Oil and Water – A Rising Tide 7 panel discussion
Oil and Water from Jason Berry on Vimeo.
On August 29, 2012, South Louisiana underwent a sobering exercise in deja vu when Hurricane Isaac’s storm surge nearly matched that of Katrina causing major damage outside of the federal levee system and catching many residents by surprise. Was Isaac an aberration or was it a “reality check” for a region whose decimated coastal wetlands no longer protect inhabited areas from even the most common storms?
When Isaac turned out traces of the recent BP Macondo oil disaster with its surge it left a calling card of one of a main contributor to the growing threat to coastal communities. According to the Times-Picayune’s landmark 2002 special report, Washing Away, oil and gas exploration has been responsible for “a third to more than half of the erosion that has occurred along Louisiana’s coast in the past 100 years, when more than 1 million acres of Louisiana’s coast, mostly wetlands, have eroded — an area the size of Rhode Island.”

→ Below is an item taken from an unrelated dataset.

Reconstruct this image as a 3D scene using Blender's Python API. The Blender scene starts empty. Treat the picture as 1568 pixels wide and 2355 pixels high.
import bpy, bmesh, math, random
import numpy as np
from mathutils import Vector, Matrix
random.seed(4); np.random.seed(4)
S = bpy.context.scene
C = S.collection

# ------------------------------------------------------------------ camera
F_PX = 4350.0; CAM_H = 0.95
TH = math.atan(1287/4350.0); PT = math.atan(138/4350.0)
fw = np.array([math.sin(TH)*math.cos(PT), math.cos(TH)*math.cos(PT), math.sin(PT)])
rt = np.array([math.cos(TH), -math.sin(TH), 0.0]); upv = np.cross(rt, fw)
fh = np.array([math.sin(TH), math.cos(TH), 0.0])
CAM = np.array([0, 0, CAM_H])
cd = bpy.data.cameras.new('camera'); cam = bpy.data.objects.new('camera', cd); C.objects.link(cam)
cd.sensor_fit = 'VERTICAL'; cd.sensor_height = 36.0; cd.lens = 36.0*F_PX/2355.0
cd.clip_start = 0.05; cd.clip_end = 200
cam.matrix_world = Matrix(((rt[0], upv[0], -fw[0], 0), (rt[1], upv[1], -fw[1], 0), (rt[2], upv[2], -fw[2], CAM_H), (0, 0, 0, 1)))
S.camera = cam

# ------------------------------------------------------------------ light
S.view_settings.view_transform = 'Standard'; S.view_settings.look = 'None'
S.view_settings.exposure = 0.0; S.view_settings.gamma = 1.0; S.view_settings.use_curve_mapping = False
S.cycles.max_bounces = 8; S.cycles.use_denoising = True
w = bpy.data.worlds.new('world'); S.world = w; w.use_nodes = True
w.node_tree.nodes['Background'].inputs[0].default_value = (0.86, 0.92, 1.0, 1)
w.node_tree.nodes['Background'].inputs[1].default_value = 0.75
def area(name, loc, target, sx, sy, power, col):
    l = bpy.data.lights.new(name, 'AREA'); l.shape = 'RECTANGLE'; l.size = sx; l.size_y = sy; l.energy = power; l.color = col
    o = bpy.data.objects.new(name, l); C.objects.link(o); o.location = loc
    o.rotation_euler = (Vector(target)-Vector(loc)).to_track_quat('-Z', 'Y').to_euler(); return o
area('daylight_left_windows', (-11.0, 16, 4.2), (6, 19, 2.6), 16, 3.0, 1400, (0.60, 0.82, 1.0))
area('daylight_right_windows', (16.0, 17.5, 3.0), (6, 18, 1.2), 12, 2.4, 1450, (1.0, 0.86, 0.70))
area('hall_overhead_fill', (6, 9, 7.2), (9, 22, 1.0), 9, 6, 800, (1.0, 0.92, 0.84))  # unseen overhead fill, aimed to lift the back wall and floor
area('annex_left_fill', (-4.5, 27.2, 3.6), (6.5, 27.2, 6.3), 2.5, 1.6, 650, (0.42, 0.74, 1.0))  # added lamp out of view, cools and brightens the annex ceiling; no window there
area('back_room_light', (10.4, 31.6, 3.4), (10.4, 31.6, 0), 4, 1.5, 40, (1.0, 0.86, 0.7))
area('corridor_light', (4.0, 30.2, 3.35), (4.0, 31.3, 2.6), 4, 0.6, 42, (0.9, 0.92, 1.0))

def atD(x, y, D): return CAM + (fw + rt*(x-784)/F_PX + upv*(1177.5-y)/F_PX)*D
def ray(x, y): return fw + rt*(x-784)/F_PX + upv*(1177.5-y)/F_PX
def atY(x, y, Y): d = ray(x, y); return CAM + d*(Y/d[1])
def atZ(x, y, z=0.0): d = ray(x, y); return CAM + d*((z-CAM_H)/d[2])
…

The boom rush to develop Louisiana’s oil and gas wealth has taken a toll not only on the land itself but also on the people and wildlife who inhabit it. Coastal residents, fisherman, and clean up workers report chronic health impacts of exposure to oil and chemicals associated with its production. And despite the barrage of BP funded advertising from tourism promoters, many questions remain about the health of coastal fisheries as well as the consequences of consuming their product.
In 2012 a salt dome operated by a gas production company collapsed into a chemical sinkhole demonstrating once again the risks the industry poses to nearby communities do not exist only in myth and stories. The consequences of exploiting Louisiana’s vast mineral wealth in oil and gas are threatening to destroy its natural wealth in wildlife, fisheries, and the communities built around them. Can Louisiana find a way to tame the hazards of an economy that mixes oil and water? Or is it already too late?